When it comes to engaging these companies to adopt science-based targets and transition plans, CPPIB’s focus has been on working with them to conduct abatement capacity assessments to develop transition plans grounded in economic feasibility, he said.
“Many companies have considerable capacity to start their decarbonisation journey through efficiency measures and low-cost investments creating capacity to better understand the more challenging parts of their portfolio. This allows them to demonstrate progress on short-term reductions while developing robust long-term plans,” said Manley.
SCOPE 3: A TOUGH NUT
On the road to net-zero, tackling Scope 3 emissions “is tough” as they include all the emissions that a company is indirectly responsible for throughout its entire value chain, said Manley.
“The concept has been around for a long time, and while it is an important factor for a company to understand when appraising the long-term feasibility of its industry vertical to transition, it has real problems when aggregated to a portfolio,” he said.
“When a company calculates its own emissions, its power generators’ emissions, its suppliers’ and its customers’ emissions there is no double count.”
However, when a bank, insurer or investor, lends, insures or invests in companies across the economy, this is where getting an accurate Scope 3 calculation becomes a problem, he explained.

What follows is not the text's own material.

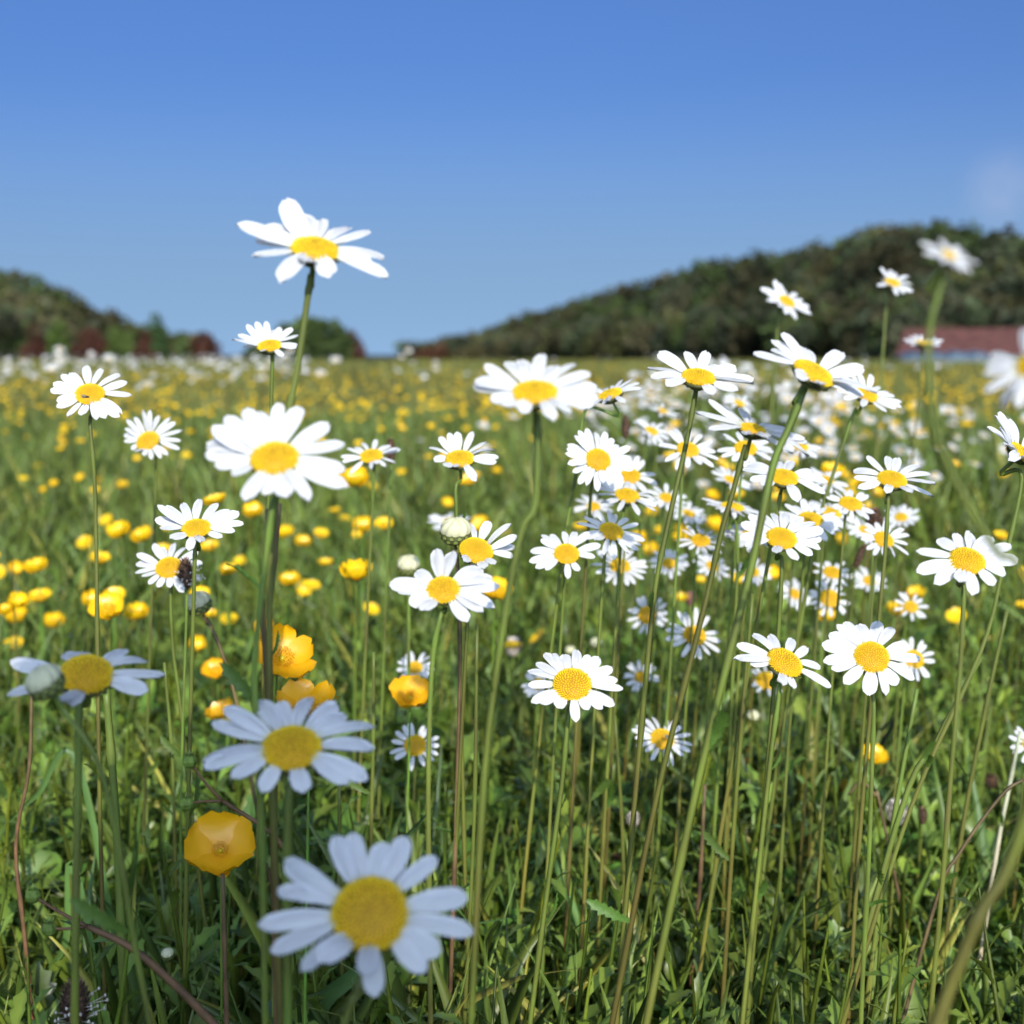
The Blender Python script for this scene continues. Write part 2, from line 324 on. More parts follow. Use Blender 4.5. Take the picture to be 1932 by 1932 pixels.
# ---------------------------------------------------------------- leaf and blade templates
def blade_t(bend, seg=6, wid=1.0, fold=.25):
    v = []; f = []
    for i in range(seg+1):
        t = i/seg; a = bend*t; x = (math.sin(a)/bend if bend else t)*1.0*(t if False else 1)
        x = (1-math.cos(bend*t))/bend; z = math.sin(bend*t)/bend
        ww = .5*wid*(min(1, .55+t*1.5))*(1-t**2.2)+.012
        v += [(x, -ww, z), (x-fold*ww*.6, 0, z), (x, ww, z)]
    for i in range(seg):
        b = i*3; f += [(b, b+1, b+4, b+3), (b+1, b+2, b+5, b+4)]
    c = [(1, 1, 1)]*len(v)
    return np.array(v), [np.array(f)], np.array(c, float)
def lobed_t(seed, seg=11, wid=.17, droop=.5, pet=.3, tooth=.45):
    g = random.Random(seed); v = []; f = []
    for i in range(seg+1):
        t = i/seg
        if t < pet: ww = .018+.02*t
        else:
            u = (t-pet)/(1-pet); ww = wid*(math.sin(math.pi*min(1, u*.85+.08))**.7)*(.55+.6*u)
            ww *= (1+tooth*(.5 if i % 2 else -.5))*g.uniform(.9, 1.1)
        if i == seg: ww = wid*.25
        z = droop*(.5*t-.75*t*t)+g.uniform(-.01, .01); lift = ww*.35
        sk = .05 if (i % 2 and t > pet) else 0
        v += [(t+sk, -ww, z+lift), (t, 0, z), (t+sk, ww*g.uniform(.9, 1.1), z+lift)]
    for i in range(seg):
        b = i*3; f += [(b, b+1, b+4, b+3), (b+1, b+2, b+5, b+4)]
    c = [((1, 1, 1) if k % 3 != 1 else (1.25, 1.2, 1.1)) for k in range(len(v))]
    return np.array(v), [np.array(f)], np.array(c, float)
def clover_t():
    mb = MB()
    for k in range(3):
        a = k*2.094; ca, sa = math.cos(a), math.sin(a); pts = [(0, 0, 0)]
        for x, y, z in [(.45, .30, .10), (.8, .38, .14), (1.0, .22, .10), (.93, 0, .03), (1.0, -.22, .10), (.8, -.38, .14), (.45, -.30, .10)]:
            pts.append((x*ca-y*sa, x*sa+y*ca, z))
        mb.add(pts, [(0, i, i+1) for i in range(1, 7)], lambda p: (1, 1, 1))
    tube(mb, [(0, 0, 0), (.1, 0, -1.2), (.05, .1, -2.6)], .035, 4, (.9, .8, .6), cap=False)
    return mb.arrays()
def shoot_t(seed):
    g = random.Random(seed); mb = MB(); H = 1.0
    pts = [(0.04*math.sin(t*3+seed), .04*math.cos(t*2.5+seed)-.04, t) for t in (0, .25, .5, .75, 1)]
    tube(mb, pts, [.011, .010, .009, .007, .004], 5, (.8, .75, .5), cap=False)
    tl = lobed_t(seed, 7, .16, .4, .05, .5)
    for k in range(9):
        z = .12+.1*k; yaw = k*2.4+g.random(); tt = g.uniform(.3, 1.1); s = g.uniform(.10, .2)*(1.1-.4*z)
        m = rot_mats(np.array([yaw]), np.array([tt]), np.array([0.]), np.array([s]))
        v, f, c = scatter(tl, m, np.array([[0.04*math.sin(z*3+seed), .04*math.cos(z*2.5+seed)-.04, z]]), np.ones((1, 3)))
        b = len(mb.v); mb.v += [tuple(p) for p in v]; mb.f += [tuple(q+b) for q in f[0]]; mb.c += [tuple(x) for x in c]
    return mb.arrays()
BL = [blade_t(b) for b in (.25, .6, 1.0, 1.5)]
LO = [lobed_t(s, wid=w_, droop=d_) for s, w_, d_ in ((1, .17, .5), (2, .13, .8), (3, .20, .3), (4, .15, 1.0))]
OV = [lobed_t(s, 8, w_, d_, .15, .02) for s, w_, d_ in ((5, .22, .5), (6, .16, .8))]
CL = clover_t(); SH = [shoot_t(s) for s in (1, 2, 3)]

def pos_area(n, y0, y1, k=.50, pad=.36, power=1.0, logd=False):
    u = RNG.random(n)
    y = np.exp(np.log(y0)+(np.log(y1)-np.log(y0))*u) if logd else y0+(y1-y0)*u**power
    x = (RNG.random(n)*2-1)*(k*y+pad); return x, y
def clump(x, y, s=3.0):
    return .5+.5*np.sin(x*s*2.1+1.3*np.sin(y*s*1.7))*np.sin(y*s*1.9+1.1*np.sin(x*s*2.6+.7))
def greens(n, base=(1, 1, 1), v=.42, yellow=.3):
    t = np.array(base)[None]*RNG.uniform(1-v, 1+v, (n, 1)); y = RNG.random((n, 1))**2*yellow
    t = t*(1+y*np.array([1.6, .5, -.5])); return t
def blades(n, y0, y1, lmin, lmax, wmin, wmax, up=.35, base=(1, 1, 1), **kw):
    x, y = pos_area(n, y0, y1, **kw); parts = []
    L = RNG.uniform(lmin, lmax, n)*(.65+.5*clump(x, y)); W = RNG.uniform(wmin, wmax, n)
    yaw = RNG.uniform(0, 2*np.pi, n); tilt = RNG.normal(0, up, n); roll = RNG.normal(0, up*.6, n); which = RNG.integers(0, 4, n)
    tn = greens(n, base)
    dry = RNG.random(n) < .06; tn[dry] = np.array([3.2, 1.9, 1.6])*RNG.uniform(.7, 1.1, (dry.sum(), 1))
    z = hump(x, y)
    for k in range(4):
        s = which == k
        m = rot_mats(yaw[s], tilt[s], roll[s], np.stack([L[s], W[s], L[s]], -1))
        parts.append(scatter(BL[k], m, np.stack([x[s], y[s], z[s]-.005], -1), tn[s]))
    return parts
def leaves(tmpls, n, y0, y1, smin, smax, zmin, zmax, tl=(-.1, 1.0), base=(1, 1, 1), vv=.35, **kw):
    x, y = pos_area(n, y0, y1, **kw); parts = []; which = RNG.integers(0, len(tmpls), n)
    s = RNG.uniform(smin, smax, n); yaw = RNG.uniform(0, 2*np.pi, n); tilt = RNG.uniform(tl[0], tl[1], n); roll = RNG.normal(0, .5, n)
    z = hump(x, y)+zmin+(zmax-zmin)*RNG.random(n)**1.6*(.5+.6*clump(x, y, 2.2)); tn = greens(n, base, vv)
    for k, t in enumerate(tmpls):
        q = which == k; parts.append(scatter(t, rot_mats(yaw[q], tilt[q], roll[q], s[q]), np.stack([x[q], y[q], z[q]], -1), tn[q]))
    return parts
def stuff(name, parts, m, label, cat):
    v, f, c = merge(parts); tag(link(name, mesh_np(name, v, f, m, c)), label, cat, kind='stuff')

# near and middle ground cover
stuff('ground_cover', leaves(LO, 31000, .55, 2.6, .016, .048, 0, .13, (.1, 1.35), (1, 1, 1), vv=.5) + leaves(OV, 4000, .55, 2.6, .03, .07, 0, .10, (.1, 1.2), (.8, .95, .8)) +
      leaves([CL], 7000, .55, 2.6, .007, .014, .03, .12, (-.5, .5), (.75, 1.0, .8)),
      M['herb'], 'toothed daisy leaves and clover covering the ground under the stems', 'ground cover')
x, y = pos_area(2400, .6, 3.0); q = RNG.integers(0, 3, 2400); pp = []
for k in range(3):
    s = q == k; n = s.sum()
    pp.append(scatter(SH[k], rot_mats(RNG.uniform(0, 6.3, n), RNG.normal(0, .15, n), RNG.normal(0, .15, n), RNG.uniform(.07, .20, n)), np.stack([x[s], y[s], hump(x[s], y[s])], -1), greens(n, (1, .95, .9))))
stuff('leafy_shoots', pp, M['herb'], 'thin leafy upright shoots mixed into the meadow grass', 'meadow herbs')
stuff('meadow_grass', blades(4400, .6, 3.0, .07, .20, .0025, .006, .25, (.95, 1.0, 1.0)) + blades(10000, 1.6, 3.0, .08, .21, .0025, .005, .22, (1, 1.0, .9)) + blades(20000, .6, 3.0, .06, .19, .001, .0022, .4, (1.1, 1.05, .9)) +
      blades(130, .8, 1.8, .14, .24, .007, .011, .2, (.9, 1.05, 1.3)) +
      blades(46000, 2.6, 8.5, .11, .25, .004, .008, .18, (1.05, 1.0, .9)),
      M['grass'], 'green meadow grass growing thickly between the flower stems', 'grass')
pp = []
for (n, y0, y1, w0, w1) in ((26000, 8, 22, .008, .02), (20000, 20, 60, .02, .06), (14000, 55, 150, .06, .16)):
    pp += blades(n, y0, y1, .14, .27, w0, w1, .18, (1.1, 1.0, .9), logd=True)
stuff('distant_grass', pp, M['far'], 'hazy green grass of the open field stretching to the hills', 'grass')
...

“The second you own a power generating company with some thermal generation, own the customers of that power generator and then own the suppliers and customers of those customers, the same emissions start to get double, treble and conceptually even quintuple counted,” said Manley.
He said that while some might say “so what?”, the challenge, as more financial institutions seek to measure their financed or facilitated emissions, is it will quickly become clear that comprehensively reported financed emissions are larger than total emissions and a major challenge when reporting changes in annual finance emissions.
“Each year the power generating company switches toward more renewables, its Scope 1 will fall, its customers’ Scope 2 will fall, their suppliers’ downstream Scope 3 will fall and their customers’ upstream Scope 3 emissions will fall,” said Manley
As a result, banks, insurers and investors will then report an annual reduction in financed emissions that is multiples larger than the absolute reduction in emissions removed from the economy.
“At best this risks accusation of greenwash, at worst these risks undermine the credibility of climate reporting in the financial sector,” he said.
There is a solution to properly tackling Scope 3, but it would require investment, he said. In essence, the solution requires treating emissions less like income tax —where everyone reports them — and instead to treat them more like VAT or sales tax where they are only reported once.
“This doesn’t mean stop reporting Scopes 1-3, it means being able to report them gross and net — of emissions financed by someone else — to allow stakeholders to understand climate risk in the industry and also appropriately report financed emissions and their year-on-year change,” said Manley.